Go through the records from the first line and retype each one exactly, stopping once the line with "b.build('knob', 'metal', d1, smooth=True)" is done. Pictures are left out.

Stored dataset items:
----------

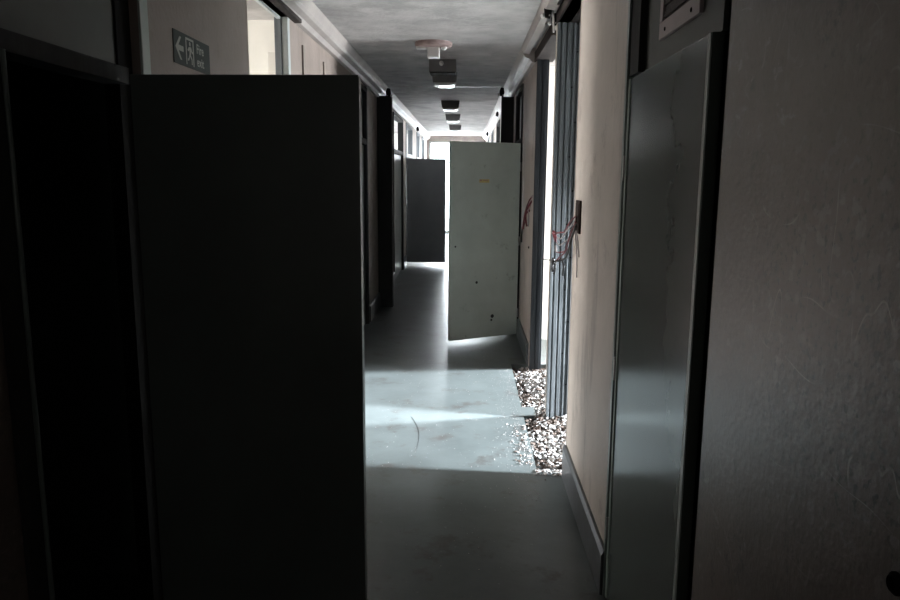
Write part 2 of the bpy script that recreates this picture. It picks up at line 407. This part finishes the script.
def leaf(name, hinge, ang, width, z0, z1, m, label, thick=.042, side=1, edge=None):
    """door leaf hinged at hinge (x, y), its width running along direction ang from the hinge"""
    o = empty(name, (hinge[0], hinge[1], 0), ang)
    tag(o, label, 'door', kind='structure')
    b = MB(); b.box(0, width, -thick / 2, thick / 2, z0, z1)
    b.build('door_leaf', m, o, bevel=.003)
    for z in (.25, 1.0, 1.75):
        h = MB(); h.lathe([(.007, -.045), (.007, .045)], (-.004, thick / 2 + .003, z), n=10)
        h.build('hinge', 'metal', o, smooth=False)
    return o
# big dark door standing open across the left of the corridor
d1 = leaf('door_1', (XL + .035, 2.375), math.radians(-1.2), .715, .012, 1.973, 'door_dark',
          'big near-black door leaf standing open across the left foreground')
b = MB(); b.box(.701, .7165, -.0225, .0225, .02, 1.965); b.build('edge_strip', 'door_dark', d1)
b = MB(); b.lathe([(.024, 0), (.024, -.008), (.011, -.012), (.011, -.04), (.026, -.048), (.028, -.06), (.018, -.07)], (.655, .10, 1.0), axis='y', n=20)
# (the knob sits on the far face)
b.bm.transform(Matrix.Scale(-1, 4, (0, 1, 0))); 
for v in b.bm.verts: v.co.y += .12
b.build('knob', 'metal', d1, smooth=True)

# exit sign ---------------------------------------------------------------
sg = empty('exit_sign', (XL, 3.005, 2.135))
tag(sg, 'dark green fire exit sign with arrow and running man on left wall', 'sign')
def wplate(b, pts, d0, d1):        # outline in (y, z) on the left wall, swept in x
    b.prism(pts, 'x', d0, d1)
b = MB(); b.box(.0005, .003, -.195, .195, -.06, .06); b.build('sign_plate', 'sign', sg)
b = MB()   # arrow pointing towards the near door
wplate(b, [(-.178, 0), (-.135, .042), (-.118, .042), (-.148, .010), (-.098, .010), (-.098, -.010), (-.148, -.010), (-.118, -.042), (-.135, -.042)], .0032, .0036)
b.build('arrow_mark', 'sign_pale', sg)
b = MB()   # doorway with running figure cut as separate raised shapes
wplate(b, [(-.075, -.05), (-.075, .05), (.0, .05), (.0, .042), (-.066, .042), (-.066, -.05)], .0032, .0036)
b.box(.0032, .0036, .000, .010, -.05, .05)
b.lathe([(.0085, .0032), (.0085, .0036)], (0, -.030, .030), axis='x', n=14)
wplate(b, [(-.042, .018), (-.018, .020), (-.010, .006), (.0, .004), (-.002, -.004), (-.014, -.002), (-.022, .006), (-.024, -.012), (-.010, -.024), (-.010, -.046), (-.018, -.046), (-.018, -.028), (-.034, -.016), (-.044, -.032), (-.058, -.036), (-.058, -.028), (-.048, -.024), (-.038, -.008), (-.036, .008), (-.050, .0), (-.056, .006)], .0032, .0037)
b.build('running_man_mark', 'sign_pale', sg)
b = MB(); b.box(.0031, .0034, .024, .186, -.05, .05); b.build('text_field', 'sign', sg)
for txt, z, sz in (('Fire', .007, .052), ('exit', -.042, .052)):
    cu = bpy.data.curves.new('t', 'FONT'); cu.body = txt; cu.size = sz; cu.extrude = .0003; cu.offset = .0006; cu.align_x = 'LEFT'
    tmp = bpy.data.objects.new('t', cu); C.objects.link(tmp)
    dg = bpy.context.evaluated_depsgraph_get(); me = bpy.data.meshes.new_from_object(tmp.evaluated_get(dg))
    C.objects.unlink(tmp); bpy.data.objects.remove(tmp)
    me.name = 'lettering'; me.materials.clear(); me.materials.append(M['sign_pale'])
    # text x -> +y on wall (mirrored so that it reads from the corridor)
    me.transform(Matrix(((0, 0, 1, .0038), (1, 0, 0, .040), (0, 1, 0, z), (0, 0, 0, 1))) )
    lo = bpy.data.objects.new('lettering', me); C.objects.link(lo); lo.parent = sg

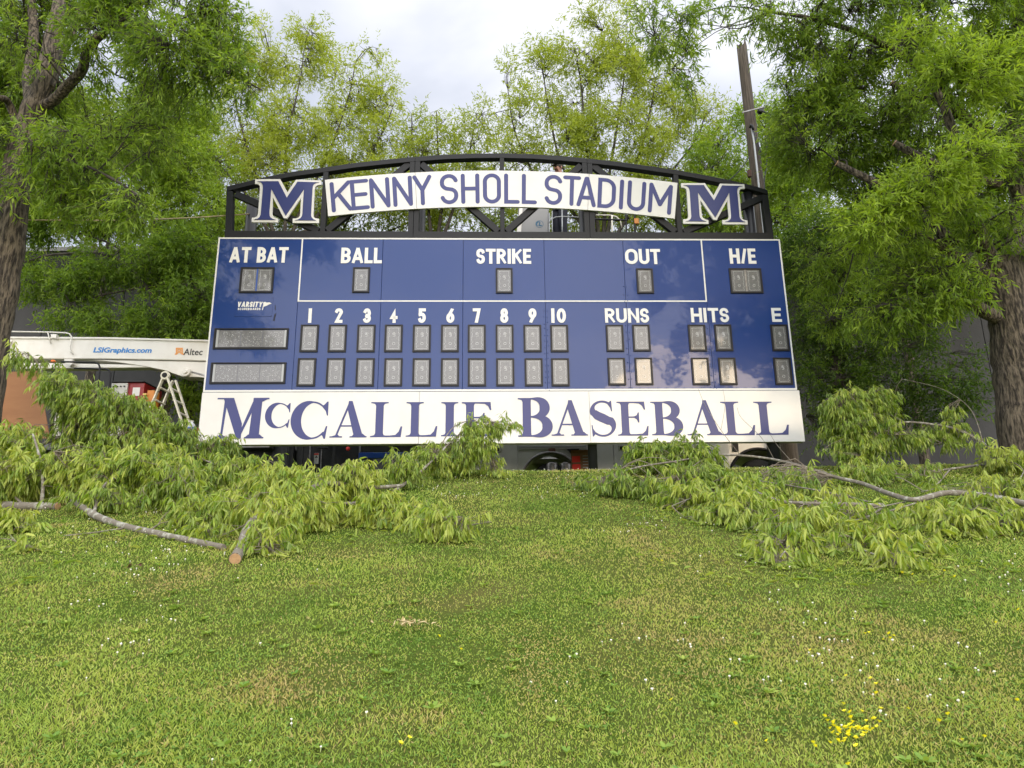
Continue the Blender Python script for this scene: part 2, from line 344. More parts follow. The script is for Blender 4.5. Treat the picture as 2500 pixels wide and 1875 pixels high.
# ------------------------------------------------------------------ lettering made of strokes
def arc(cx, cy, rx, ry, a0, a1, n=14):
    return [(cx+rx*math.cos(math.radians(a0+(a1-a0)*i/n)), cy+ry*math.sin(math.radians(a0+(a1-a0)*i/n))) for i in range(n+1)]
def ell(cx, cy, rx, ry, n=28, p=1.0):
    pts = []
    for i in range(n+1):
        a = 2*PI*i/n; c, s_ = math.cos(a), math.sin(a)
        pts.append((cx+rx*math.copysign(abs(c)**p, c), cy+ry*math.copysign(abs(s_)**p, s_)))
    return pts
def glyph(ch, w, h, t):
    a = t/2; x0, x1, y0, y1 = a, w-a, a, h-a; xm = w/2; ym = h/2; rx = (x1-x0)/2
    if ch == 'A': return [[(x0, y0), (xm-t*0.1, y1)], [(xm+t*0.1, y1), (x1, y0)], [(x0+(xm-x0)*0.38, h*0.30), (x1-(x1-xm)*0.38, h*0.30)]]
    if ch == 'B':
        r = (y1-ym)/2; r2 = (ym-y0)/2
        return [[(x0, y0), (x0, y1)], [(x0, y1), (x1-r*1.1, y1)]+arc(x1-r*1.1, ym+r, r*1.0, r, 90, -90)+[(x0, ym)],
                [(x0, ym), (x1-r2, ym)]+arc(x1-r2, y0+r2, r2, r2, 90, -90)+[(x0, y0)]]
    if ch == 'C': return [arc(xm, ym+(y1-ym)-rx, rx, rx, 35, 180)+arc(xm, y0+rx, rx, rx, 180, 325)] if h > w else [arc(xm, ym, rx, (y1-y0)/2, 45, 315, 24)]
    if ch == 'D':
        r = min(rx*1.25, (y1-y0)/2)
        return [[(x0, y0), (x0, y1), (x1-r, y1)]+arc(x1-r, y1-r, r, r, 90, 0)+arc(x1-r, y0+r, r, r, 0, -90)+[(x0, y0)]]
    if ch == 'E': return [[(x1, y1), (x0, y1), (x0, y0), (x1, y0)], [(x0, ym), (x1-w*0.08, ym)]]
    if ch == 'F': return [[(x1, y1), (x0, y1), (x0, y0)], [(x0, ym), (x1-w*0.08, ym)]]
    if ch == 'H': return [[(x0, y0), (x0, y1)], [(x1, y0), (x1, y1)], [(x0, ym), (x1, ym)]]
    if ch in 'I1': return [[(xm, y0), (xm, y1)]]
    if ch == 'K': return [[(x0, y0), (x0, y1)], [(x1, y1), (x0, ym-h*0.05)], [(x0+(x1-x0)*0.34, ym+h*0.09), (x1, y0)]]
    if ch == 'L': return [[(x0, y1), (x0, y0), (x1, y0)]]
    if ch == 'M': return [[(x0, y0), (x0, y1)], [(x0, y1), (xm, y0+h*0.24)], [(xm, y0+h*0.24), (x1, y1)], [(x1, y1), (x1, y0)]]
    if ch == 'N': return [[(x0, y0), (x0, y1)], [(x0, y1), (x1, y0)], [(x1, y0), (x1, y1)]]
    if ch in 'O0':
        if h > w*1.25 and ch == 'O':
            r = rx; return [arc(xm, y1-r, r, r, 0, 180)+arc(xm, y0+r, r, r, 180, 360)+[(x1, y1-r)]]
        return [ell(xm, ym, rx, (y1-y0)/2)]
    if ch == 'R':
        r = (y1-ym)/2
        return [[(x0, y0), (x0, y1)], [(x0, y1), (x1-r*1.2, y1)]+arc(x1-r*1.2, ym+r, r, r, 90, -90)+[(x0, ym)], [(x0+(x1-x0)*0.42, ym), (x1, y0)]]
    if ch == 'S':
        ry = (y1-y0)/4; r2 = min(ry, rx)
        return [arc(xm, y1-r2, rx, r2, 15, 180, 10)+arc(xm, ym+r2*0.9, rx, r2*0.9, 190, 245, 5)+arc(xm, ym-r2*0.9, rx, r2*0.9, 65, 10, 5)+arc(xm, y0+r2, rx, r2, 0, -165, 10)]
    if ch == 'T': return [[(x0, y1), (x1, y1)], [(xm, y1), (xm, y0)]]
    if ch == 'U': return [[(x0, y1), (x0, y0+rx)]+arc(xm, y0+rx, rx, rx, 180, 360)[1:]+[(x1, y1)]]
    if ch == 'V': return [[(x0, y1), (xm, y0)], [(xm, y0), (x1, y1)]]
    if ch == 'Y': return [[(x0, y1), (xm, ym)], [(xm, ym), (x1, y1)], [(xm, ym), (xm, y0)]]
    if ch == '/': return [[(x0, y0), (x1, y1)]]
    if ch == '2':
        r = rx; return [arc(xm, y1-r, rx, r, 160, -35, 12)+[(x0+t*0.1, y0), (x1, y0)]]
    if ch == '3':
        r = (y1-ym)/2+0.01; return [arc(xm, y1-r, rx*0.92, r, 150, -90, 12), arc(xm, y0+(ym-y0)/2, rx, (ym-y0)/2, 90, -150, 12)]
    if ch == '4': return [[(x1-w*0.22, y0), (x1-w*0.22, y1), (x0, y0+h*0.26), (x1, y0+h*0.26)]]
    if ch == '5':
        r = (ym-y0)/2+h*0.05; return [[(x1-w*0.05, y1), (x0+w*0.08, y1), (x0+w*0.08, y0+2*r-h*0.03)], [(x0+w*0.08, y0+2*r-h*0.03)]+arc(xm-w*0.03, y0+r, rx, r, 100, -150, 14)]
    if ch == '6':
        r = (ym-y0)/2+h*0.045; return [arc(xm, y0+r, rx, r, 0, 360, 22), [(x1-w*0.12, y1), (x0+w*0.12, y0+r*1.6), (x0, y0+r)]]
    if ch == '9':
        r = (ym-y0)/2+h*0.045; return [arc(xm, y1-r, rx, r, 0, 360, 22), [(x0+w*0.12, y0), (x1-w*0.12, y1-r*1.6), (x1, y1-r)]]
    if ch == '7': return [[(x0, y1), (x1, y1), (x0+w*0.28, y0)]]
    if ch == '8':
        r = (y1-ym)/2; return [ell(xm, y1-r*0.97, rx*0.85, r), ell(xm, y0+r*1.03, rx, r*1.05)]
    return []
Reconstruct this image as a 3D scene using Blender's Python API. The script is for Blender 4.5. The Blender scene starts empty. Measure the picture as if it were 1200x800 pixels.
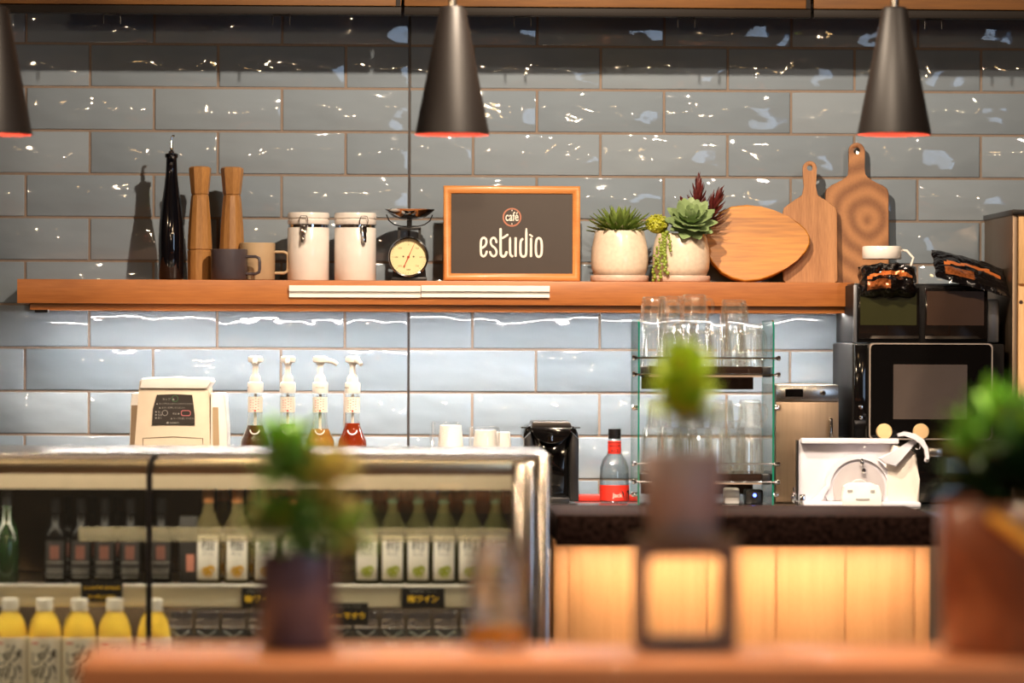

----------

**Expected answer**:
Write part 2 of the bpy script that recreates this picture. It picks up at line 407. This part finishes the script.
def leaf(name, hinge, ang, width, z0, z1, m, label, thick=.042, side=1, edge=None):
    """door leaf hinged at hinge (x, y), its width running along direction ang from the hinge"""
    o = empty(name, (hinge[0], hinge[1], 0), ang)
    tag(o, label, 'door', kind='structure')
    b = MB(); b.box(0, width, -thick / 2, thick / 2, z0, z1)
    b.build('door_leaf', m, o, bevel=.003)
    for z in (.25, 1.0, 1.75):
        h = MB(); h.lathe([(.007, -.045), (.007, .045)], (-.004, thick / 2 + .003, z), n=10)
        h.build('hinge', 'metal', o, smooth=False)
    return o
# big dark door standing open across the left of the corridor
d1 = leaf('door_1', (XL + .035, 2.375), math.radians(-1.2), .715, .012, 1.973, 'door_dark',
          'big near-black door leaf standing open across the left foreground')
b = MB(); b.box(.701, .7165, -.0225, .0225, .02, 1.965); b.build('edge_strip', 'door_dark', d1)
b = MB(); b.lathe([(.024, 0), (.024, -.008), (.011, -.012), (.011, -.04), (.026, -.048), (.028, -.06), (.018, -.07)], (.655, .10, 1.0), axis='y', n=20)
# (the knob sits on the far face)
b.bm.transform(Matrix.Scale(-1, 4, (0, 1, 0))); 
for v in b.bm.verts: v.co.y += .12
b.build('knob', 'metal', d1, smooth=True)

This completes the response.